Y no es que la inmortalidad (o, mejor, la longevidad) esté mal en sí. ¡Quién la pillara! El problema está en qué hacer con ella. Decía Borges que los inmortales, en su desolada e infinita existencia, estaban fatalmente condenados a tomar todas las decisiones posibles (incluyendo las peores). ¿Pero por cuál de ellas empezar? ¿Cómo darle sentido a una vida mucho más larga que la presente?  ¿Estaríamos trescientos años tomando cañas o viendo series – o, si prefieren la versión VIP, navegando en yate y celebrando orgías –? 

Los optimistas pensamos que vivir puede ser algo bueno y que, en ese caso, merecería la pena hacerlo casi para siempre, pero no tenemos claro qué es una vida buena. ¿Es una vida dedicada a procurarse placer constantemente? ¡Agota solo imaginarlo! ¿Es una vida consciente de la finitud de la muerte, como rezan los ateos más sombríos? Pero que la vida acabe en nada no parece para nada bueno. ¿Entonces?... Podríamos recurrir al tópico de que la vida buena es la vida con sentido, es decir, la vida proyectada hacia un fin más valioso que ella misma. Esto también vale para la vida de talla pequeña que vestimos ahora (aunque en esta, por la brevedad del pase, es más fácil disimular la falta de orientación). 

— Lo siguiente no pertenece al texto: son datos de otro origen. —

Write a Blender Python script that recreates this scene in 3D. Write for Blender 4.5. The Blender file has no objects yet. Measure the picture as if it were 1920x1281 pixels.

¿Y cuál podría ser el fin que diera sentido a la vida? – nos preguntamos todos –. Decía Platón que el secreto de la inmortalidad estaba en una cierta forma de «procreación», no en la belleza de los cuerpos o en la nobleza de las almas (ni los hijos ni la fama nos aseguran una auténtica inmortalidad), sino en el amor a la verdad. Solo quien conoce ama, decía también el sabio Paracelso; y solo quien ama se hace uno con lo amado. Quien ama la verdad se descubre, pues, tan eterno y pleno como ella. Los adultos disfrazados de jóvenes que dominan el mundo no comprenden todavía esto; su deseo de inmortalidad revestida de eterna juventud está lejos de la plenitud del sabio y, por ello, más cerca de un eterno y tedioso retorno de lo mismo que de una verdadera longevidad. ¿Tendrán tiempo de darse cuenta?